A reviewer can often pick the stupidest reasons for checking out a CD. While scanning through the feedback sent to RapReviews every week, one of the readers mentioned I should check out a fresh rapper named Ohmega Watts. Had I ever heard of Ohmega? Honestly, no. I had no idea who the hell Ohmega Watts was, but there was something about the name that intrigued me. It was a little bit omnipotent (alpha and omega, the beginning and the end) and a little bit sci-fi (a watt is the power produced by a current of one ampere across a potential difference of one volt) and a little mysterious. Since I was already placing an order with UGHH to pick up some MF Doom material I was missing, I said “Why the hell not?” and added Ohmega Watts to my shopping cart.
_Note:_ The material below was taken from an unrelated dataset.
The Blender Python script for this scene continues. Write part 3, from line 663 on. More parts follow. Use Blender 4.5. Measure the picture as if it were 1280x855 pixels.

I’m happy to say that despite having a stupid reason for purchasing it, I don’t feel stupid for having bought it. Only after this CD was thrown in my player did I realize I actually DO know Ohmega Watts – he hails from the Lightheaded crew fellow writer Matt Jost reviewed a couple of years ago. While generally positive, Matt’s review seemed to reflect some concerns that they might be too lightheaded, full of a spiritualism and breezy positivity out of touch with today’s hardcore hip-hop. I suspect if Matt were reviewing “The Find” he might find it to be on the same wavelength, but I don’t rate it as a big concern. In fact after a year in which the artform of rap music nearly drowned in banal B-rate lyrical thuggery mixed with too much machismo, it’s refreshing for a rapper with skills to not be talking negative. Ohmega Watts’ confident delivery and well-timed rhyme scheme make some of his competitors seem inferior for having to spit so much venereal foulness in their raps to get your attention. With a voice that’s part Chali 2na and part Posdonus from De La, Ohmega gets his flow on and rips up fat tracks as though we listeners had made “A Request” for him to do so:
“Watts! Underground, make the upper level shake
While tectonic plates shift, causin an earthquake
Ratin 10 on the Richter, disaster strikes fast
Information leave your structure worse than A-Bomb/a bomb blast
at close range, strange how I’m ridin the track
Face facts that forsaken dive in my abyss called hip-hop
I rap for all citizens, the young to seniors
Savior, please lend me your ear to explore your mind’s eye…”
Watts has a naturally free-form jazz type flow to his rap, letting his surprisingly dope self-produced tracks carry him wherever the music’s wind blows. And sometimes he just steps on the background and lets the guests take over. On “Your Love” featuring Tiffany Simpson he provides a swinging up-tempo R&B soul track and lets the husky Mary J. Blige-esque crooner get busy with it. The fat horny horn funk of “The Treatment” lets his fellow Lightheaded cohort Braille get wreck along with guest stars Big Rec and Manchild, with sampling and scratching so nice between verses the end result is you’d swear this was a DJ Premier produced joint and Freddie Foxxx just dropped in to spit with Guru. Even the interlude instrumental tracks like “Ya’ll There?” are funky fresh out there, which not only puts Watts in the company of Primo but fellow hip-hop legends like Pete Rock.
Ultimately “The Find” may go down more for the rappers Watts seems to discover and the dope beats he seems to mine out of the crates, because from track one through twenty-two he keeps coming back with more and more hits that always manage to make the “Floor Rock.” His hip-hop rock is straight out of the old school with a pleasant vibe like he’s “Groovin’ on Sunshine” that’s hard to deny. However you just can’t sleep on Watts as a lyricist, because when he steps up to the mic to let his verbals loose he creates an upbeat vibe that makes you want to get out of your seat and “Move!” Watts can turn every negative into a positive:
“Dad left a long time ago, tryin to get the dough
But died from inner sins that killed him slow
But let’s move on – the premise of the song’s to awaken
the spirit in life to all who felt forsaken
Days go by, and now’s the time
Grab hold of the vision and free your mind”
With a lot of potential that has yet to be tapped as a rhymer or a beat designer, you may find that “The Find” is just the beginning of what Ohmega Watts can unearth during his career. The most important thing he can do at this point is stick to doing hip-hop his own way, because when the beats are fat and you and your guests can flip a flow like Twista or Aceyalone, no bling bling or big whips are required.